Emacs, Hunspell, Dictionary, and You


Here's how I (finally) got emacs to use hunspell on OS X with the correct dictionary. Posted by Thomas Sutton on January 24, 2017

Emacs is hard to use and even harder to learn how to use. Here is what I (finally) had to do to make emacs spell-checking work on OS X with:

  1. Hunspell; and
  2. an Australian English Dictionary.

It’s pretty easy once you know what to do:

  1. Install hunspell.

    brew install hunspell
  2. Download and install the dictionary files:

    mkdir -p "$HOME/Library/Spelling"
    wget 'https://downloads.sourceforge.net/project/aoo-extensions/1232/7/dict-en-au-2008-12-15.oxt'
    unzip dict-en-au-2008-12-15.oxt *.aff *.dic -d ~/Library/Spelling
  3. Edit your ~/.emacs file to add the following (or something morally equivalent):

    ;; Set $DICPATH to "$HOME/Library/Spelling" for hunspell.
    (setenv
      "DICPATH"
      (concat (getenv "HOME") "/Library/Spelling"))
    ;; Tell ispell-mode to use hunspell.
    (setq
      ispell-program-name
      "/usr/local/bin/hunspell")

    You’ll probably need to add something else to make spell-checking actually happen.

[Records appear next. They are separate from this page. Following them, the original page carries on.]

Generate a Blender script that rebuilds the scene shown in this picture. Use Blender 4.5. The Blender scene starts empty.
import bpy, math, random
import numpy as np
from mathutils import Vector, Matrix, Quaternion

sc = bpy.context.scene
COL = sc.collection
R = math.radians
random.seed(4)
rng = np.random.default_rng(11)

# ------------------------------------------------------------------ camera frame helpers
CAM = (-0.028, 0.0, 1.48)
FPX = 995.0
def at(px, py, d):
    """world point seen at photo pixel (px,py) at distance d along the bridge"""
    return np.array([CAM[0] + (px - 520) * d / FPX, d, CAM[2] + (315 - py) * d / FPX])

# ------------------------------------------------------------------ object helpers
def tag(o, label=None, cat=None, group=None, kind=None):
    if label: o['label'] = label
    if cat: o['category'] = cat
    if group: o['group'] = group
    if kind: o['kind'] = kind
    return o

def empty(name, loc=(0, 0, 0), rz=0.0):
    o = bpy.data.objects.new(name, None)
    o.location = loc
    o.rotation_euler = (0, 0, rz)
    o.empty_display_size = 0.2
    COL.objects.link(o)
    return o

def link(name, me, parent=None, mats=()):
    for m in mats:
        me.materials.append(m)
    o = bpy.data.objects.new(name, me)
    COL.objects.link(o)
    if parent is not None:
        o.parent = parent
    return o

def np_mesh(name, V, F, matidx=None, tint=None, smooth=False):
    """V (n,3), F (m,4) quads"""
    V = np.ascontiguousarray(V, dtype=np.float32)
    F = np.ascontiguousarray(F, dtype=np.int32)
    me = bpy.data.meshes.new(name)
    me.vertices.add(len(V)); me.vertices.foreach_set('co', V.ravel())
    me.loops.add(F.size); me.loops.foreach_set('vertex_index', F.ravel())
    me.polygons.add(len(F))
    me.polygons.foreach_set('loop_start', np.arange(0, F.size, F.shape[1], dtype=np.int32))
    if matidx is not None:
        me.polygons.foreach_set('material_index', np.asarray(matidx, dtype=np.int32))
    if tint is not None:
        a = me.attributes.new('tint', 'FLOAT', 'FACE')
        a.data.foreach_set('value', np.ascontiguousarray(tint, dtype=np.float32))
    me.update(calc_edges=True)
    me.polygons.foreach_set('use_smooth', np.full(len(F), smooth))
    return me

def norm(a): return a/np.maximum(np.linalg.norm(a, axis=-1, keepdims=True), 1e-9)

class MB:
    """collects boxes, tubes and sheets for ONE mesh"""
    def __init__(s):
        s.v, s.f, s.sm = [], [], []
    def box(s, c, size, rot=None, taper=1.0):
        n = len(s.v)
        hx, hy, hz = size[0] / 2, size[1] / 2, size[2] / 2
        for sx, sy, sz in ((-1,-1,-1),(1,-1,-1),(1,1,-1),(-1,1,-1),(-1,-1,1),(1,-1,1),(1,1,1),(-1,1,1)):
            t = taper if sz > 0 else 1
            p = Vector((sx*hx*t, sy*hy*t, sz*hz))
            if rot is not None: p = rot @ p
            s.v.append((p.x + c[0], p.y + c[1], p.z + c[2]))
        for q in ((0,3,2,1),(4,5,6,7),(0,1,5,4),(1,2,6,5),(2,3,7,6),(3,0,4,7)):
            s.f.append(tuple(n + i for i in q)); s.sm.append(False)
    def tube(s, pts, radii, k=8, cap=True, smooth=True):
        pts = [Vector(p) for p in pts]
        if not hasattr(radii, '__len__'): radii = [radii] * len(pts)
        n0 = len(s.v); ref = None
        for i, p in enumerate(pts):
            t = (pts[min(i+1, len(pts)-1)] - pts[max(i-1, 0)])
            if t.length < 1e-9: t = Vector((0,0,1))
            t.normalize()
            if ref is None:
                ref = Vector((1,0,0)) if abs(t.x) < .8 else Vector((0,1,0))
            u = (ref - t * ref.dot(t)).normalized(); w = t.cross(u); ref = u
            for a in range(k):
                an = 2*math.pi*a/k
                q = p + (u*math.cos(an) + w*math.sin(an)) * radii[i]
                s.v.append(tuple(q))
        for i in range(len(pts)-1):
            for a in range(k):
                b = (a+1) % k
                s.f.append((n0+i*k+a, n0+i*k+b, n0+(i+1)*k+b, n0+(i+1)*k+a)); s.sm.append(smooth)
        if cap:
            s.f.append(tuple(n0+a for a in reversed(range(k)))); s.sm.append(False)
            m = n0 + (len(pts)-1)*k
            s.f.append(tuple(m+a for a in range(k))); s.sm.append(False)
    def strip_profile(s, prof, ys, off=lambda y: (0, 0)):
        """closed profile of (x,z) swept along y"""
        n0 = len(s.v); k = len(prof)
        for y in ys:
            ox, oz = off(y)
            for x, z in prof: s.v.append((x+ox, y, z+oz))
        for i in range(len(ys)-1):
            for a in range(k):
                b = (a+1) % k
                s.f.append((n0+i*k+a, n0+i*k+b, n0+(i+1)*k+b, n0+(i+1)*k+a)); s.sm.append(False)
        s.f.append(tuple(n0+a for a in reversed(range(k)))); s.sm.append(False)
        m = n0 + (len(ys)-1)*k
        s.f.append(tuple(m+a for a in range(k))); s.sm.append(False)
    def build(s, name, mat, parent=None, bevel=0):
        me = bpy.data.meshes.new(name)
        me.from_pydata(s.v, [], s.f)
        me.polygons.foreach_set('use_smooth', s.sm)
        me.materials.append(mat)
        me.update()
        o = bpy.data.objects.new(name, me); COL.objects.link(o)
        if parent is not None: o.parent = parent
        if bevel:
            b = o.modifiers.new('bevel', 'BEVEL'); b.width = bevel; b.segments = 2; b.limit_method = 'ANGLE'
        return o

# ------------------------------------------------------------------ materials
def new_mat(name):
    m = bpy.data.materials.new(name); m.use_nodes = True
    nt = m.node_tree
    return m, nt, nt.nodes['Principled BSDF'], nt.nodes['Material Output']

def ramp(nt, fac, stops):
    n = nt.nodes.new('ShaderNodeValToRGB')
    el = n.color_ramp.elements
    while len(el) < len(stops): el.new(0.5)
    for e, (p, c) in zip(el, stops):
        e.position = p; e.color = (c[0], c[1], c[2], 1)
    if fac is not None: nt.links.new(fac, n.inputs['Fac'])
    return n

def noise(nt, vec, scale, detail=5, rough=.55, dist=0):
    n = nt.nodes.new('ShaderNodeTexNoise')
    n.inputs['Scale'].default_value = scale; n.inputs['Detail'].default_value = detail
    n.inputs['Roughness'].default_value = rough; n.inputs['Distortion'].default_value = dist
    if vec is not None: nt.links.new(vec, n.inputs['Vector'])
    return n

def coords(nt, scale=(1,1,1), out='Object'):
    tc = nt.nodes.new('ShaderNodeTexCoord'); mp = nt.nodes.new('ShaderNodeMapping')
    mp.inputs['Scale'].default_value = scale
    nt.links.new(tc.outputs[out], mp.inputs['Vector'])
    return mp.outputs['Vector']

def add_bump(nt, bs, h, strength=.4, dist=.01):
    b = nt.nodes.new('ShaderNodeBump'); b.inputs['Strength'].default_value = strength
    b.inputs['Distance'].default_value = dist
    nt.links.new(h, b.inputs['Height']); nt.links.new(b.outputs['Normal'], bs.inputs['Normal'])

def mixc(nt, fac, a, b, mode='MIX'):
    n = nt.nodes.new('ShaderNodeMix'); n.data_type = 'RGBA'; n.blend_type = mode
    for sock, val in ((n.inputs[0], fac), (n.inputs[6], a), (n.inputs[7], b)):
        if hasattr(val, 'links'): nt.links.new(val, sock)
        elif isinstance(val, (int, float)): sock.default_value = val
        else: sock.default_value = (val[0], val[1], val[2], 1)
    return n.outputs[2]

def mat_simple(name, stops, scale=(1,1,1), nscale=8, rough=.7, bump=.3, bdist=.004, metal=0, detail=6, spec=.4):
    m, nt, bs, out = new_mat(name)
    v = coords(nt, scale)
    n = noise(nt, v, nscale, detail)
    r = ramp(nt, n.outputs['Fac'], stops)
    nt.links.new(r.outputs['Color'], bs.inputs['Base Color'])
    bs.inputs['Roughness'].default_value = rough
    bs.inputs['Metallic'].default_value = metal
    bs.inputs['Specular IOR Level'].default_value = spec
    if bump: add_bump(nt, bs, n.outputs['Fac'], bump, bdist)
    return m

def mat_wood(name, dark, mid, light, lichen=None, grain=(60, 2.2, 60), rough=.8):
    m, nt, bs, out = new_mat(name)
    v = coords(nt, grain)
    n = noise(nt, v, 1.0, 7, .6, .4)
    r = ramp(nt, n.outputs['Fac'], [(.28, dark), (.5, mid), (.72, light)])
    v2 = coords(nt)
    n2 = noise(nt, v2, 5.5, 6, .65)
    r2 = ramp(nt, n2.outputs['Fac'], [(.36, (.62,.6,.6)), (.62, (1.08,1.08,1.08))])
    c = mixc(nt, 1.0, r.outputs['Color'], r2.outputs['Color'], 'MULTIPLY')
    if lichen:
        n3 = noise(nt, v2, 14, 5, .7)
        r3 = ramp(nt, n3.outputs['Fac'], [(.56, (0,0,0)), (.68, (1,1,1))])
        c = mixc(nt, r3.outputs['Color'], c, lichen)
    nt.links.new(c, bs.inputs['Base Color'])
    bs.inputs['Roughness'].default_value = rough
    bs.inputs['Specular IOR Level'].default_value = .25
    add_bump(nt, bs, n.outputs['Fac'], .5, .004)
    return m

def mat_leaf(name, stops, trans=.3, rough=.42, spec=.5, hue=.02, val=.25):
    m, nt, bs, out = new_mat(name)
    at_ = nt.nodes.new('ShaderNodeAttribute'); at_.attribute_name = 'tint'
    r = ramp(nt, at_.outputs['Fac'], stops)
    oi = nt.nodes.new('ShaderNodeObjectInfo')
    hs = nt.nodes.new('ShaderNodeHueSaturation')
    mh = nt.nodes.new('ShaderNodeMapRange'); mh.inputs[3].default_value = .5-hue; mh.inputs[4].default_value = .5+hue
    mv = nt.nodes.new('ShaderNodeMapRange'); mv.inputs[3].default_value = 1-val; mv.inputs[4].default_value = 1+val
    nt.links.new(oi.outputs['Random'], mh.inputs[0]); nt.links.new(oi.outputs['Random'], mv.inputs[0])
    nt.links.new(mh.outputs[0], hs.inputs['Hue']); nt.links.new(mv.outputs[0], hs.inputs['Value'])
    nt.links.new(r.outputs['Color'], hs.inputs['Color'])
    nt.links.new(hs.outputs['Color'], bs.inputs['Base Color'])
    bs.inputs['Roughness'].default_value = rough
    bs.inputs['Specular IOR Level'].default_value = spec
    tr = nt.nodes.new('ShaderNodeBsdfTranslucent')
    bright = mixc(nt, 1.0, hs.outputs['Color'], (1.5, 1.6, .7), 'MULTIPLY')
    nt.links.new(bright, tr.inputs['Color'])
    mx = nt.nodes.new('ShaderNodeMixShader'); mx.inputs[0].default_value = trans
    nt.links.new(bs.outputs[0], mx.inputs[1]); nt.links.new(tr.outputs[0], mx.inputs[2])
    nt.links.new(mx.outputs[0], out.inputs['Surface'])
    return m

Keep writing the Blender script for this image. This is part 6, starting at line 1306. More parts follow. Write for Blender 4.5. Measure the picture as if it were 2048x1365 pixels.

I add flyspell-mode to the hooks for the major modes I use to edit things that need spell-checking: Haskell source and Markdown text files. You can see examples of this in my .emacs file.

Now try to edit something using emacs. Type some gibberish to make sure it works and try some dictionary specific words to make sure it’s using the right dictionary (I use “colour” to make sure it’s not using an en_US dictionary).

As a side note, the only reason I went on this saga is because hunspell can’t find dictionaries installed in ~/Library/Spelling unless you happen to started it from your $HOME directory:

$ pwd
/tmp
$ hunspell -D
SEARCH PATH:
....:Library/Spelling:....
AVAILABLE DICTIONARIES (path is not mandatory for -d option):
Can't open affix or dictionary files for dictionary named "en_AU".

The .... ellipsis is where I’ve omitted quite a few relative and absolute paths but most of them are paths that some versions of Open Office got installed to by some installers at some point in time. It looks like hunspell attempts prefix these paths with $HOME but it doesn’t seem to work for some reason ($HOME is defined and non-empty).

If only autoconf 2.69 and automake 1.15 were able to prepare the hunspell source tree to building I’d take a close look at this C/C++ string munging and submit a pull request. (It’s 2017! Surely we can ship release tarballs with a configure script?)

Alas.

This post was published on January 24, 2017 and last modified on January 26, 2024. It is tagged with: howto, emacs, spellcheck, dictionaries.